Answer: I think I understand the dilemma. How to strive for even less, if you are the smallest possible? The answer is in the same question, we cannot do less, but we do not give ourselves to more. That principle of minimalism is kept to the very bottom.
The smallest information was created from at least two possibilities, so as soon as they appear, they are logged out. Stale news is not news. Therefore, information will disappear as soon as it is created, going into uncertainty, and then again into one of its possible outcomes. Such are the waves of probability in the dual structure of matter, wave-particle.
Certainty-uncertainty changes are constantly at their lowest level. When we move from the quantum world to the macro world, the laws of large numbers take their toll and the visibility of coincidences decreases, the certainty cease to be more important to us. Through the properties of elementary particles, or especially atoms and molecules, nature finds ways to "sweep under the carpet" the randomness of its structure.
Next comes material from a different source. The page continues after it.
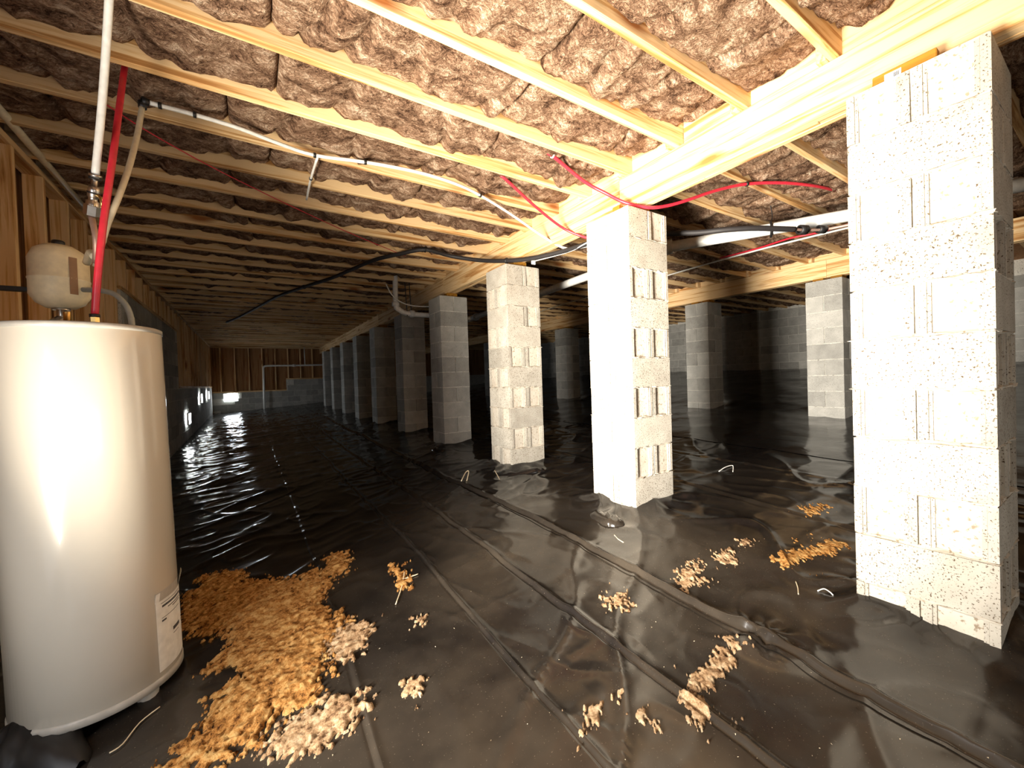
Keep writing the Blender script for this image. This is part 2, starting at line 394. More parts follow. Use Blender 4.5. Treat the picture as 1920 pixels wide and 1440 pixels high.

She seems to be running away from herself.
The small number of options for individual elementary particles, and also the multitude of those micro-physics options, is understandable. Like quanta of action, information resides in the smallest packages of uncertainty, parts of which would further be certainties. In contrast, the principle of uniqueness goes with the impossibility of repeating the same broader wholes and, therefore, with diversity. That's why the world can be as big as these two settings allow.
On the other hand, the world of information is infinite (because such math is correct), so this theory must adopt that possibility as well. However, then we accept the Borel–Cantelli lemma. It says that an infinite number of independent outcomes (distributions) have only a finite number of them that are relevant. All that multiplicity is in vain, when there is zero chance that any of it will be realized. In other words, beneath the limited variety of the micro-world of physics lurk the unlikely unlimited possibilities. Many of them we will never get to know.